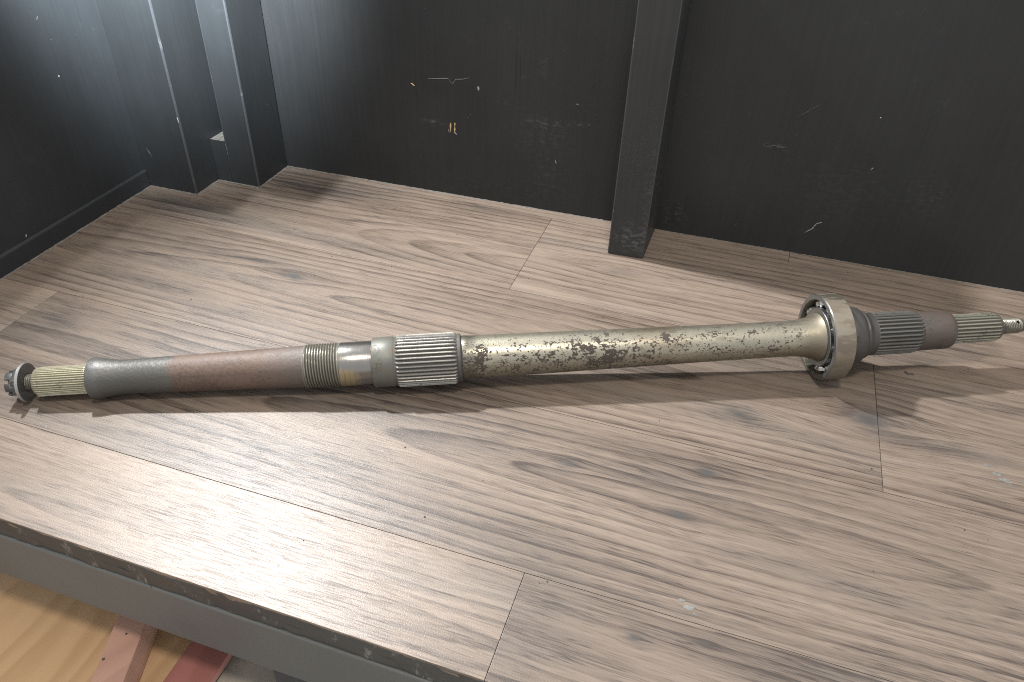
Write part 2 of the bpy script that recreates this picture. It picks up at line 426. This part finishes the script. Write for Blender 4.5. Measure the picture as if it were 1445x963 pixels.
M['blackleg'] = mat_plain('dark_painted_leg', (0.03, 0.033, 0.042), 0.5, 0, 0.2, 50)

# ------------------------------------------------------------------ mesh helpers
def mesh_obj(name, bm, mats, parent=None, smooth=False, bevel=0.0, bevel_mat=None, angle=0.6):
    if not isinstance(mats, (list, tuple)): mats = [mats]
    bmesh.ops.recalc_face_normals(bm, faces=bm.faces)
    if bevel:
        es = [e for e in bm.edges if len(e.link_faces) == 2 and e.calc_face_angle(0) > 0.5]
        r = bmesh.ops.bevel(bm, geom=es, offset=bevel, segments=2, profile=0.6, affect='EDGES')
        if bevel_mat is not None:
            for f in r['faces']: f.material_index = bevel_mat
    me = bpy.data.meshes.new(name)
    bm.to_mesh(me); bm.free()
    for mm in mats: me.materials.append(mm)
    if smooth:
        me.shade_smooth()
        try: me.set_sharp_from_angle(angle=angle)
        except Exception: pass
    o = bpy.data.objects.new(name, me)
    C.objects.link(o)
    if parent: o.parent = parent
    return o
def empty(name, loc=(0, 0, 0)):
    o = bpy.data.objects.new(name, None); o.empty_display_size = 0.05
    o.location = loc; C.objects.link(o); return o
def tag(o, label=None, cat=None, kind=None, group=None):
    if label: o['label'] = label
    if cat: o['category'] = cat
    if kind: o['kind'] = kind
    if group: o['group'] = group
    return o
def prism(bm, pts, z0, z1, mat=0):
    """vertical prism over a polygon given in layout units"""
    a = [bm.verts.new((p[0] * S, p[1] * S, z0 * S)) for p in pts]
    b = [bm.verts.new((p[0] * S, p[1] * S, z1 * S)) for p in pts]
    n = len(pts); fs = [bm.faces.new(list(reversed(a))), bm.faces.new(b)]
    for i in range(n):
        fs.append(bm.faces.new((a[i], a[(i + 1) % n], b[(i + 1) % n], b[i])))
    for f in fs: f.material_index = mat
    return fs
def rect(x0, y0, x1, y1): return [(x0, y0), (x1, y0), (x1, y1), (x0, y1)]

def yb(x): return 1.8427 + 0.0166 * (x + 0.10)       # front face of the back wall (units)
FE = 0.5096                                          # front edge of the platform

# ------------------------------------------------------------------ the setting: lower floor
bm = bmesh.new(); prism(bm, rect(-4, -3, 4, 3), -0.372, -0.346)
tag(mesh_obj('ground', bm, M['concrete']), kind='structure')

# ------------------------------------------------------------------ platform with laminate planks
plat = empty('platform')
tag(plat, 'raised platform topped with grey-brown wood laminate and edged in black paint', 'platform')
bm = bmesh.new(); prism(bm, [(-1.6, FE + .003), (2.3, FE + .003), (2.3, yb(2.3) + .02), (-1.6, yb(-1.6) + .02)], -0.046, -0.0135)
mesh_obj('platform_deck', bm, M['core'], plat)
G = 0.00045
s1, s2, s3, s4 = 0.6925, 1.0573, 1.4296, 1.797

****

Do this
Omit every picture, then reproduce the rest of the listing exactly.

Final result
Write part 2 of the bpy script that recreates this picture. It picks up at line 426. This part finishes the script. Write for Blender 4.5. Measure the picture as if it were 1445x963 pixels.
M['blackleg'] = mat_plain('dark_painted_leg', (0.03, 0.033, 0.042), 0.5, 0, 0.2, 50)

# ------------------------------------------------------------------ mesh helpers
def mesh_obj(name, bm, mats, parent=None, smooth=False, bevel=0.0, bevel_mat=None, angle=0.6):
    if not isinstance(mats, (list, tuple)): mats = [mats]
    bmesh.ops.recalc_face_normals(bm, faces=bm.faces)
    if bevel:
        es = [e for e in bm.edges if len(e.link_faces) == 2 and e.calc_face_angle(0) > 0.5]
        r = bmesh.ops.bevel(bm, geom=es, offset=bevel, segments=2, profile=0.6, affect='EDGES')
        if bevel_mat is not None:
            for f in r['faces']: f.material_index = bevel_mat
    me = bpy.data.meshes.new(name)
    bm.to_mesh(me); bm.free()
    for mm in mats: me.materials.append(mm)
    if smooth:
        me.shade_smooth()
        try: me.set_sharp_from_angle(angle=angle)
        except Exception: pass
    o = bpy.data.objects.new(name, me)
    C.objects.link(o)
    if parent: o.parent = parent
    return o
def empty(name, loc=(0, 0, 0)):
    o = bpy.data.objects.new(name, None); o.empty_display_size = 0.05
    o.location = loc; C.objects.link(o); return o
def tag(o, label=None, cat=None, kind=None, group=None):
    if label: o['label'] = label
    if cat: o['category'] = cat
    if kind: o['kind'] = kind
    if group: o['group'] = group
    return o
def prism(bm, pts, z0, z1, mat=0):
    """vertical prism over a polygon given in layout units"""
    a = [bm.verts.new((p[0] * S, p[1] * S, z0 * S)) for p in pts]
    b = [bm.verts.new((p[0] * S, p[1] * S, z1 * S)) for p in pts]
    n = len(pts); fs = [bm.faces.new(list(reversed(a))), bm.faces.new(b)]
    for i in range(n):
        fs.append(bm.faces.new((a[i], a[(i + 1) % n], b[(i + 1) % n], b[i])))
    for f in fs: f.material_index = mat
    return fs
def rect(x0, y0, x1, y1): return [(x0, y0), (x1, y0), (x1, y1), (x0, y1)]

def yb(x): return 1.8427 + 0.0166 * (x + 0.10)       # front face of the back wall (units)
FE = 0.5096                                          # front edge of the platform

# ------------------------------------------------------------------ the setting: lower floor
bm = bmesh.new(); prism(bm, rect(-4, -3, 4, 3), -0.372, -0.346)
tag(mesh_obj('ground', bm, M['concrete']), kind='structure')

# ------------------------------------------------------------------ platform with laminate planks
plat = empty('platform')
tag(plat, 'raised platform topped with grey-brown wood laminate and edged in black paint', 'platform')
bm = bmesh.new(); prism(bm, [(-1.6, FE + .003), (2.3, FE + .003), (2.3, yb(2.3) + .02), (-1.6, yb(-1.6) + .02)], -0.046, -0.0135)
mesh_obj('platform_deck', bm, M['core'], plat)
G = 0.00045
s1, s2, s3, s4 = 0.6925, 1.0573, 1.4296, 1.797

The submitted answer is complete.